In today’s competitive tech space, you need reliable and experienced management to guide your development and deployment strategies. Project management and product management are very crucial but distinct positions that are often confused by all levels of business leaders. A report by the Project Management Institute states that only 58 per cent of organizations fully understand the value of project management. Such underestimation is a reflection that not many companies clearly separate the roles of each one.
Here, we discuss the areas of responsibilities of both managers, why it’s a bad practice to combine these roles in one person, and whether you should ever completely substitute one for the other. This is to help you tackle the confusion and ultimately guide you to pick the right manager depending on the stage of your processes.
Product manager vs project manager — The differences
To effectively state their differences, let’s start with defining the term product and project:
A product is anything in the form of the object, software, or service that can be offered to a market to satisfy the desire or need of a customer.
A project is a temporary but progressive endeavour made to produce some kind of tangible or intangible result.
Product managers are the drivers of product development. They come up with initiatives and map out strategic decisions about what kind of product gets built. It is not uncommon to refer to them as the CEO of the product line as their major responsibilities are to focus on business objectives, measurable goals, and positive outcomes.
Project managers, on the other hand, oversee already approved and developed plans. Their responsibilities include managing schedules and resources by breaking down strategic plans into actionable, task-orientated initiatives.
Product manager vs project manager — key responsibilities
Here are the personality traits and professional skills that help each of them manage in the most efficient way.
Their shared skills:
- Problem-solving: To be a manager of any sort, the ability to solve problems is a prerequisite. This is closely related to the ability to manage risk as well. For any type of management role, it is important that you look for good risk managers and problem solvers.
- Communication skill: An effective manager is fundamentally an effective communicator. This is a skill need at all stages of the development process. Both product and project managers serve as spokespersons expressing the opinion of their departments.
- Negotiation: This might be closely related to communication skills but differ in that negotiation ability conveys the message to the other party and then finds a compromise that promotes fruitful cooperation which consequently accelerates the product success.

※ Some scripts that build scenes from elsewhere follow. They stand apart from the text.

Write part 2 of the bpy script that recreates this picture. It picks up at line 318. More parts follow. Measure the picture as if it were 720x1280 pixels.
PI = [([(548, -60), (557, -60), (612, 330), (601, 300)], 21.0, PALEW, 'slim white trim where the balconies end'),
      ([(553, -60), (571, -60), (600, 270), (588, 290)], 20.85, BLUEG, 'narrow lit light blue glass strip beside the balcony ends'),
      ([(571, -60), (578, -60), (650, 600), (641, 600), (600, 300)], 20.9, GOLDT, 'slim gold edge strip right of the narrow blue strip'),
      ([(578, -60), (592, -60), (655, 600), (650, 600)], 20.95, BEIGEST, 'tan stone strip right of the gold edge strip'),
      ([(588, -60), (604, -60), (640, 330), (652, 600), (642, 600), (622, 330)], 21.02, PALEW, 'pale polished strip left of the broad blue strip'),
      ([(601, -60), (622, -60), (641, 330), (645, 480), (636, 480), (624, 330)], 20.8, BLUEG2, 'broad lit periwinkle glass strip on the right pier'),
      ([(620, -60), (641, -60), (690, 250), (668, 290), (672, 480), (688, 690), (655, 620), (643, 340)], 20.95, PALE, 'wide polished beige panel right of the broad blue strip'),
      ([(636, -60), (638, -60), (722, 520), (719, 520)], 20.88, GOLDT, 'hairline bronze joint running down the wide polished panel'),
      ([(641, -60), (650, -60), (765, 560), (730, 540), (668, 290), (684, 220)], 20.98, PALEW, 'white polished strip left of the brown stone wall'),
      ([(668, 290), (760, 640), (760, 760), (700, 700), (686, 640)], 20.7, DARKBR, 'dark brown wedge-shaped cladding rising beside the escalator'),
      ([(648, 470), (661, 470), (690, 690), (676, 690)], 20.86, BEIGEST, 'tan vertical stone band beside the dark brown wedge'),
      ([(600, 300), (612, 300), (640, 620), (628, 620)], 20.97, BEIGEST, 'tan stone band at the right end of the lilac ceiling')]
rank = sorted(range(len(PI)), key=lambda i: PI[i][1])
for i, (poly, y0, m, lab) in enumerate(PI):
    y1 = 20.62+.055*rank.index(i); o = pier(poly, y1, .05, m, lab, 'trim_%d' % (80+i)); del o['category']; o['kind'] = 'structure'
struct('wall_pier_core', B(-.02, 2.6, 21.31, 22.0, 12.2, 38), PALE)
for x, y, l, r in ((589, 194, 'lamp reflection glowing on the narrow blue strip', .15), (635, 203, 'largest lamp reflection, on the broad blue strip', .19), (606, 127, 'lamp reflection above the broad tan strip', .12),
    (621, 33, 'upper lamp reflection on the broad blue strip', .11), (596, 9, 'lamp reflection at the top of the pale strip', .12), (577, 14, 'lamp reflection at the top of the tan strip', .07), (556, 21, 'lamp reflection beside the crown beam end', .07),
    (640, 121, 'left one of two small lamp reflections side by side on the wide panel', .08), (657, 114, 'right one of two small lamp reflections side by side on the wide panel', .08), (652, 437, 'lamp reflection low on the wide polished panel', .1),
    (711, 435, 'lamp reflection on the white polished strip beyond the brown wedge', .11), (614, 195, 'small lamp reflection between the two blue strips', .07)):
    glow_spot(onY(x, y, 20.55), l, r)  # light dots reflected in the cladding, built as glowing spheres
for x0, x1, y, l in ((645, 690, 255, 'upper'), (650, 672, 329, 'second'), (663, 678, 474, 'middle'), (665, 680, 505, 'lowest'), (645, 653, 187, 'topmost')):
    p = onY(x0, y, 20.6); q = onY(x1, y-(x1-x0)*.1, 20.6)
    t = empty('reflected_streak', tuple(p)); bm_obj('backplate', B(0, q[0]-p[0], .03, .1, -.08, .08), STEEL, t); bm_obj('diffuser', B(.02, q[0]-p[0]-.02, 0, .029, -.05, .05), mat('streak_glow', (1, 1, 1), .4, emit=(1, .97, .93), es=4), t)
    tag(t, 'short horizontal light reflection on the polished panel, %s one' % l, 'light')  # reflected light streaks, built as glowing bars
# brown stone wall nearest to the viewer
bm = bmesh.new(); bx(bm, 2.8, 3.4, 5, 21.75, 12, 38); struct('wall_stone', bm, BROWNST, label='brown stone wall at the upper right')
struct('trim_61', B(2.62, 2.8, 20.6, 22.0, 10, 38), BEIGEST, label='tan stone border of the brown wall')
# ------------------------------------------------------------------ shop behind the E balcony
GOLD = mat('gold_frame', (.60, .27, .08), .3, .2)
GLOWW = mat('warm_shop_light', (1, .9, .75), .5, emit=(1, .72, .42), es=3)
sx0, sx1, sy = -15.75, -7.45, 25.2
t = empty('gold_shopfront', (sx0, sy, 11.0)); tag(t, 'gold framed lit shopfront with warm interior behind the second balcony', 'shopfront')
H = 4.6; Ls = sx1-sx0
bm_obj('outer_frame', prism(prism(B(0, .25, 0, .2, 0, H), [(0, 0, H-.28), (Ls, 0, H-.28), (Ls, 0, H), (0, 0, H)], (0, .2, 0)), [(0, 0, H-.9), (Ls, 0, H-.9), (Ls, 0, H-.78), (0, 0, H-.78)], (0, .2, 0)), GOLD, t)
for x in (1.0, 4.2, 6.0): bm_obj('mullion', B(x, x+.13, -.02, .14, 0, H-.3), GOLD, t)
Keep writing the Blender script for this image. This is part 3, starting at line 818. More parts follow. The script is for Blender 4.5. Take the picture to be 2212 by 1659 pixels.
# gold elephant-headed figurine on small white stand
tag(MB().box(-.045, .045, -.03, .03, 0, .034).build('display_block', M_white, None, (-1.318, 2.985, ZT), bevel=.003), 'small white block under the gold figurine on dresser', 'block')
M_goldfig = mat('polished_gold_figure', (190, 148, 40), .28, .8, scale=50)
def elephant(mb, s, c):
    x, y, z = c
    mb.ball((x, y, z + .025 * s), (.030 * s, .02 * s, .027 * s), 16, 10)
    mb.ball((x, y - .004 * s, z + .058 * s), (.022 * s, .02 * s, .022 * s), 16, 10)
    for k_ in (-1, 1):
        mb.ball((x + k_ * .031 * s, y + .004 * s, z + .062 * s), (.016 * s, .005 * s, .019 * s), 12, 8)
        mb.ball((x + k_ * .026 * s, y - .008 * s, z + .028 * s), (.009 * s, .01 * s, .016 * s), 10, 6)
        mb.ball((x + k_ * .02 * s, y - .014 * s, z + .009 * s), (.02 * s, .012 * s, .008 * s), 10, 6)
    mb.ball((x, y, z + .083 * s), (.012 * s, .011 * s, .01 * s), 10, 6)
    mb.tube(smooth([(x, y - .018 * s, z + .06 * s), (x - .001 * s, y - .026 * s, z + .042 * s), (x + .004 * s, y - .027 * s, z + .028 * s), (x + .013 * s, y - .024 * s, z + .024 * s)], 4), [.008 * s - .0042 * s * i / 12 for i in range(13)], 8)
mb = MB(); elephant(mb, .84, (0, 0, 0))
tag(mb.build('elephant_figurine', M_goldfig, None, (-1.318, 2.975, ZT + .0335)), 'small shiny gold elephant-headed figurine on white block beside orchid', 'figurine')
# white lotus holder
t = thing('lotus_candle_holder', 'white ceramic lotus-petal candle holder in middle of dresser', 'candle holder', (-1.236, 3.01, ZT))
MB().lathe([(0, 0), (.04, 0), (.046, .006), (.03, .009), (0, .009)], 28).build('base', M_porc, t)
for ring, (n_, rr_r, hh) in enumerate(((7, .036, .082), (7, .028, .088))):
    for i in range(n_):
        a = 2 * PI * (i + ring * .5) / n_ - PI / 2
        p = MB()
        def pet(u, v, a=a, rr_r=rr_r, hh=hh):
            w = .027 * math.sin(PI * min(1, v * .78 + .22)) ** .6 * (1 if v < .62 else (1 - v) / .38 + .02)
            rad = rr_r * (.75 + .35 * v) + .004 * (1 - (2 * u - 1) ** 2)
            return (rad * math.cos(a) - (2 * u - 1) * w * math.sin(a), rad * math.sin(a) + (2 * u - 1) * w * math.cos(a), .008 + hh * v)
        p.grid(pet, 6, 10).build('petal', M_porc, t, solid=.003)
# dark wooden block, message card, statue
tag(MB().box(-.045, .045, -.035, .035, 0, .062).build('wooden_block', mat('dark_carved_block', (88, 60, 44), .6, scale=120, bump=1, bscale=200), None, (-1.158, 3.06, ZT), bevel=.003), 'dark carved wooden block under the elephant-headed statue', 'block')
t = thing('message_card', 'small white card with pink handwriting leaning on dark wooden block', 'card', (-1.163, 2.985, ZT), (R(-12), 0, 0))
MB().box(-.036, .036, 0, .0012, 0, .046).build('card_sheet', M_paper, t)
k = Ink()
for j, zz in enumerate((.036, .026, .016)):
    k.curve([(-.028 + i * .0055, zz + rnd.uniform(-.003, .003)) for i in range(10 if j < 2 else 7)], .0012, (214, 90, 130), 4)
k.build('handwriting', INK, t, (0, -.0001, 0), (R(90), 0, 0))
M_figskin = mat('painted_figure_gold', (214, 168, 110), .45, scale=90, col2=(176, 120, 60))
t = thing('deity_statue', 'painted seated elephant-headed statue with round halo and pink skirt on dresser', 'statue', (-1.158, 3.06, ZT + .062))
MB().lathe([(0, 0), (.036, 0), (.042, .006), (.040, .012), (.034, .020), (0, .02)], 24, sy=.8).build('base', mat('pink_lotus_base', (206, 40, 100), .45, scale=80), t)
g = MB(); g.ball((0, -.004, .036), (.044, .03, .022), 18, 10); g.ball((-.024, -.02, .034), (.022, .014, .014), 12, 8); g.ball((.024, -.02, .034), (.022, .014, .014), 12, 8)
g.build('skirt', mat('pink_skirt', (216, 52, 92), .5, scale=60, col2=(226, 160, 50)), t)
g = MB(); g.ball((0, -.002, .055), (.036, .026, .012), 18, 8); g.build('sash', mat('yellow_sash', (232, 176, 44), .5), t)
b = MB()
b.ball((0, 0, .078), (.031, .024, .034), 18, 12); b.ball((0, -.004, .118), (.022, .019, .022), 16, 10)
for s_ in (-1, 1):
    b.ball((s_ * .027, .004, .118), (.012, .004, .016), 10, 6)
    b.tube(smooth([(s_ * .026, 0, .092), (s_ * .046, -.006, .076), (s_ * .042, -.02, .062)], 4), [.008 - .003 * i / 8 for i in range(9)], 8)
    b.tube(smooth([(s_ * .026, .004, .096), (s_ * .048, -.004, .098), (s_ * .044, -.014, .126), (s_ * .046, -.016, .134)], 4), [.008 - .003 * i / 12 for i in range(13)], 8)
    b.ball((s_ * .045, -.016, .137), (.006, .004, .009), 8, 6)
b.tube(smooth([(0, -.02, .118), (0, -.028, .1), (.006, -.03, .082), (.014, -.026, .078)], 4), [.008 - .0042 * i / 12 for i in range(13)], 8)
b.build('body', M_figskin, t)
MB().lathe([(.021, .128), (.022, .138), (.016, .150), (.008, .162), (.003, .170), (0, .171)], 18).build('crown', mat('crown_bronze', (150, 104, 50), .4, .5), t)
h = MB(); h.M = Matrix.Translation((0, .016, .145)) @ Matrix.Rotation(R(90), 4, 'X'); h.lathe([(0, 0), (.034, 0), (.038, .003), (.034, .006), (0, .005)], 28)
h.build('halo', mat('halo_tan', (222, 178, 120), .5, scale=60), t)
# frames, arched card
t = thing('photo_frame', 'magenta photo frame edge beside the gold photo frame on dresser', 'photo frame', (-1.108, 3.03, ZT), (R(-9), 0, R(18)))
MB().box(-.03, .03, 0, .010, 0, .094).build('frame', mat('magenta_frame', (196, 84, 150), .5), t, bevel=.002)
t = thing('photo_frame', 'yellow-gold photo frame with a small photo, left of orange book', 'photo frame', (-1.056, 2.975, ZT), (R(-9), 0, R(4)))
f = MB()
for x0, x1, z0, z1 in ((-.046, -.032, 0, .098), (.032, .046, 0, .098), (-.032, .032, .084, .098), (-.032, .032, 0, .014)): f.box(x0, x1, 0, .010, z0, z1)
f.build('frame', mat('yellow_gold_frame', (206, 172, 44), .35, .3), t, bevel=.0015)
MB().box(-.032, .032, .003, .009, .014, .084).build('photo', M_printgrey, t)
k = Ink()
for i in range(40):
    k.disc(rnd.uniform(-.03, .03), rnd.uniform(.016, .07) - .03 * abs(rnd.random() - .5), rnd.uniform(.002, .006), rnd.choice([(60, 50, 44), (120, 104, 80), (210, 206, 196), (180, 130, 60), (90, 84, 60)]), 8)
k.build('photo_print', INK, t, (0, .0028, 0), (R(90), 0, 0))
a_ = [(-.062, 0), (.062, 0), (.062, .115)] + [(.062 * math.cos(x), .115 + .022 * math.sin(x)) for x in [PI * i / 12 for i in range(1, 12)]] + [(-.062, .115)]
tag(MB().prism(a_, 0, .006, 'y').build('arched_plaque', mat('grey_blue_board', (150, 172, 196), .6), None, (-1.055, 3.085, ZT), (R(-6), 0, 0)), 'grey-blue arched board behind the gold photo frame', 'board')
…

Skills of a product manager:
- Visualization and strategic planning: The ability to capture the full picture of the future product is a product manager’s must-have skill. Alongside seeing the big picture is making strategic plans for product development.
- Strong analytical skills: A product manager should be able to interpret all the necessary data and line them up for a clear sequence of action.
- Marketing knowledge: Understanding market trends and user needs is an important skill to succeed as a product manager.
- Effective evaluation: The ability to evaluate product success, user acceptance, and user satisfaction level is crucial.
Skills of a project manager:
- Scheduling: A project manager should be able to take an initiative and break them into actionable tasks and milestones with an underlying process for tracking progress and measuring success.
- Budgeting: An effective project manager should have a solid budgeting skill that will get the project properly funded and not allow the funds to overflow cost baseline.
- Leadership: A project manager plays the role of a link between the engineering team and stakeholders. This means that they are expected to balance the interest of both parties and effectively lead the team to success.
- Tech knowledge: To efficiently set technical milestones and allocate technical resources, a project manager should have a good grasp of the technical landscape.
Should you substitute one role for the other?
Substituting one role with another is not a good practice especially when your business has a defined hierarchy. This is because the manager may focus more on the responsibility of one of the roles while the other suffers.
However, You can combine the two scopes of management if your company the prospective product you are working on is small. Also, if you run a startup and the areas of responsibilities are rather limited, you can consider merging the two scopes.
Final thoughts, avoid spreading your efforts on too many tasks at a time. If you do, none will eventually be successfully completed. To make a project happen, be more targeted and precise in the steps you take.